Lights On Romania: Impacts of a Light Art Circuit

On October 28th, 2020, I had the honour of being the sole speaker at the Night Studies Research Seminar / Seminario de Investigación “Estudios sobre la Noche”, organized by:

  • The Centro de Investigaciones sobre América del Norte (CISAN-UNAM), Mexico
  • The Institut de Géoarchitecture (Université de Bretagne Occidentale) and the Institut des Amériques, France
  • The Centre for Interdisciplinary Research on Montreal (McGill University), Canada

The session, titled “Lights On Romania: Impacts of a Light Art Circuit”, was moderated by Edna Hernández González (Université de Bretagne Occidentale) and coordinated by Edna Hernández GonzálezAlejandro Mercado Celis (CISAN-UNAM), Michaël Spanu (CISAN-UNAM), and Will Straw (McGill University).

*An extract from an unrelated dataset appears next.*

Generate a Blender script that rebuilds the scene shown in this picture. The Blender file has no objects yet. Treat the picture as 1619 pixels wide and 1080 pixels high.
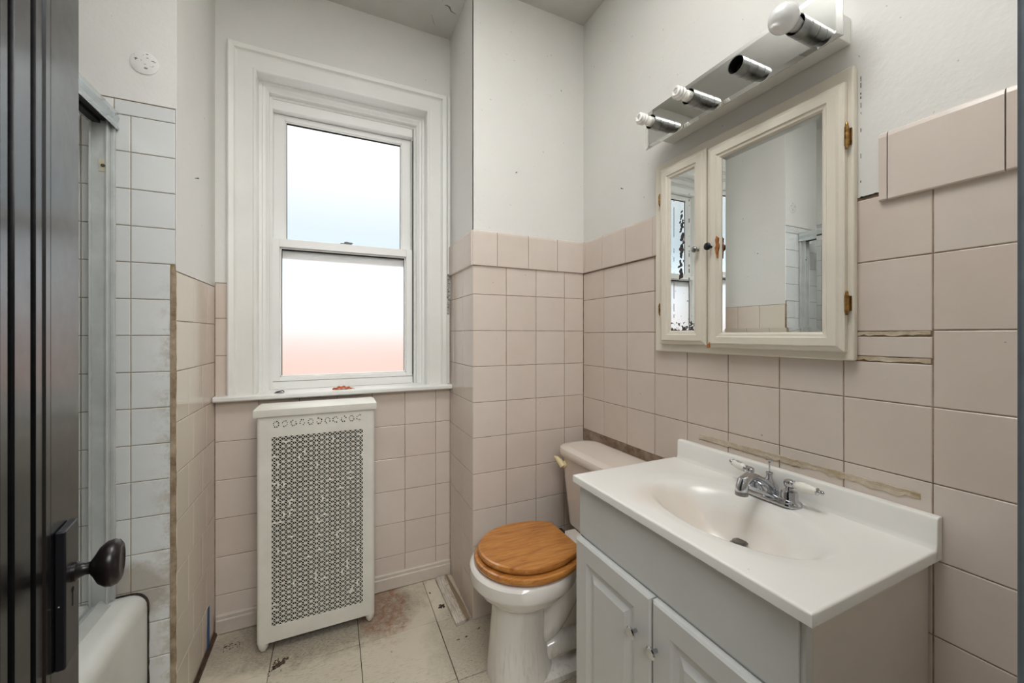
import bpy, bmesh, math, random
from mathutils import Vector, Matrix
random.seed(7)
sc = bpy.context.scene
COL = sc.collection
PI = math.pi

def lin(c):
    return tuple(((v/255.0)/12.92 if v/255.0 <= 0.04045 else ((v/255.0+0.055)/1.055)**2.4) for v in c)

# ------------------------------------------------------------------ camera
cd = bpy.data.cameras.new('camera'); cam = bpy.data.objects.new('camera', cd); COL.objects.link(cam)
cam.location = (0, 0, 1.2); cam.rotation_euler = (PI/2, 0, -math.atan(281.5/615))
cd.sensor_width = 36; cd.lens = 615/1619*36; cd.shift_y = -11/1619; cd.clip_start = 0.02; cd.clip_end = 200
sc.camera = cam
# ------------------------------------------------------------------ view
sc.view_settings.view_transform = 'Standard'; sc.view_settings.look = 'None'
sc.view_settings.gamma = 1; sc.view_settings.use_curve_mapping = False
sc.view_settings.exposure = 0.12
try:
    sc.cycles.use_denoising = True; sc.cycles.max_bounces = 12; sc.cycles.diffuse_bounces = 6
    sc.cycles.transparent_max_bounces = 12; sc.cycles.caustics_reflective = False
except Exception: pass
# ------------------------------------------------------------------ sky
w = bpy.data.worlds.new('sky'); sc.world = w; w.use_nodes = True
nt = w.node_tree; nt.nodes.clear()
tc = nt.nodes.new('ShaderNodeTexCoord'); sx = nt.nodes.new('ShaderNodeSeparateXYZ'); nt.links.new(tc.outputs['Generated'], sx.inputs[0])
cr = nt.nodes.new('ShaderNodeValToRGB'); nt.links.new(sx.outputs['Z'], cr.inputs[0])
e = cr.color_ramp.elements
e[0].position = 0.0; e[0].color = (0.98, 0.98, 1.0, 1)
e[1].position = 0.55; e[1].color = (1.0, 1.0, 1.0, 1)
x = e.new(0.20); x.color = (0.72, 0.87, 0.97, 1)
x = e.new(0.30); x.color = (0.92, 0.98, 1.0, 1)
bg = nt.nodes.new('ShaderNodeBackground')
sr = nt.nodes.new('ShaderNodeValToRGB'); nt.links.new(sx.outputs['Z'], sr.inputs[0]); e = sr.color_ramp.elements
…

In my lecture, I presented a methodological reflection on how light art festivals—specifically Lights On Romania—can both illuminate and obscure issues of accessibility and inequality in the urban night. I explored how cultural events framed as inclusive may, in practice, be limited by spatial and temporal constraints that affect who can participate and how.

This intervention contributed to a growing transnational conversation on the urban night as a complex social, cultural, and political phenomenon. The seminar was part of a broader initiative to develop critical and interdisciplinary perspectives in the emerging field of Night Studies.